___ Supplied information ___

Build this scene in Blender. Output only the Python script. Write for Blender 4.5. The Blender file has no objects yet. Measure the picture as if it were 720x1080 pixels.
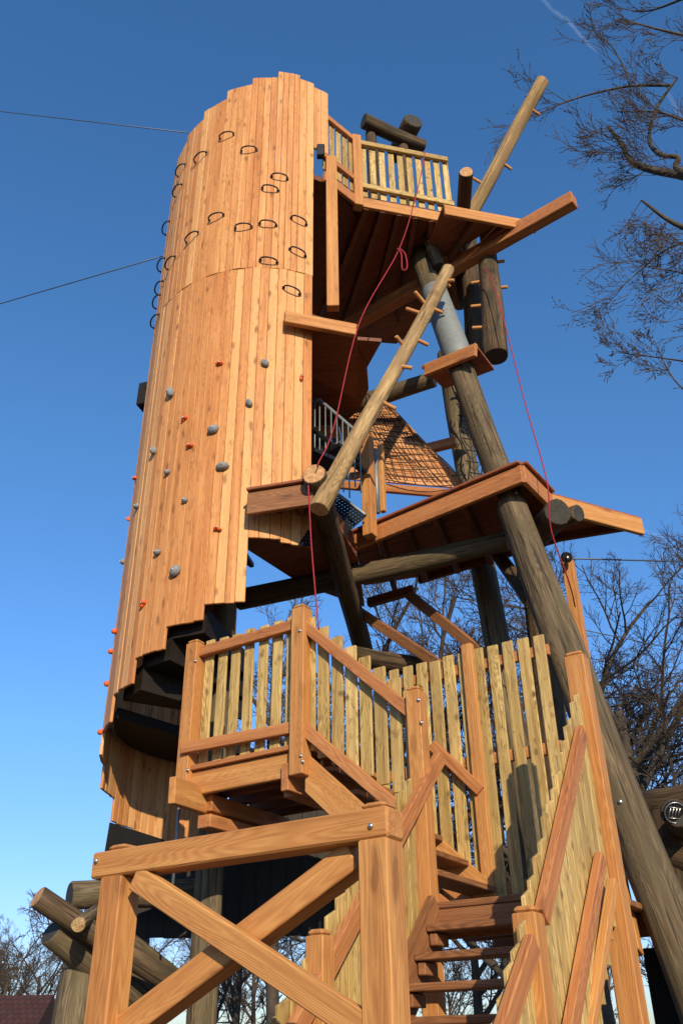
import bpy, math, random
from mathutils import Vector, Matrix
random.seed(7)
rnd = random.uniform
Z = Vector((0, 0, 1))
sc = bpy.context.scene
COL = sc.collection

# ------------------------------------------------------------------ camera calibration
PITCH = math.radians(31.4); FPX = 940.0; SR = 0.01495; CR = math.sqrt(1 - SR * SR); EYE = 1.6
cF = Vector((0, math.cos(PITCH), math.sin(PITCH)))
_u0 = Vector((0, -math.sin(PITCH), math.cos(PITCH)))
cR = Vector((CR, -SR * _u0.y, -SR * _u0.z)); cU = Vector((SR, CR * _u0.y, CR * _u0.z))
def ray(x, y): return cF * FPX + cR * (x - 360) + cU * (540 - y)
def A(x, y, D):
    d = ray(x, y); k = D / math.hypot(d.x, d.y); return Vector((d.x * k, d.y * k, EYE + d.z * k))
def AZ(x, y, z):
    d = ray(x, y); k = (z - EYE) / d.z; return Vector((d.x * k, d.y * k, z))
def AP(x, y, P, n):                      # on the vertical plane through P with horizontal normal n
    d = ray(x, y); o = Vector((0, 0, EYE)); k = (P - o).dot(n) / d.dot(n); return o + d * k

cam = bpy.data.cameras.new('camera'); co = bpy.data.objects.new('camera', cam); COL.objects.link(co)
co.matrix_world = Matrix.Translation((0, 0, EYE)) @ Matrix((cR, cU, -cF)).transposed().to_4x4()
cam.sensor_fit = 'VERTICAL'; cam.sensor_height = 24; cam.lens = FPX / 1080 * 24
cam.clip_start = 0.05; cam.clip_end = 3000
sc.camera = co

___

Please quote the lines of the material, beginning with the first and ending with the one that contains "COL = sc.collection", exactly as written and without any pictures.

▸ Answer to the task:
Build this scene in Blender. Output only the Python script. Write for Blender 4.5. The Blender file has no objects yet. Measure the picture as if it were 720x1080 pixels.
import bpy, math, random
from mathutils import Vector, Matrix
random.seed(7)
rnd = random.uniform
Z = Vector((0, 0, 1))
sc = bpy.context.scene
COL = sc.collection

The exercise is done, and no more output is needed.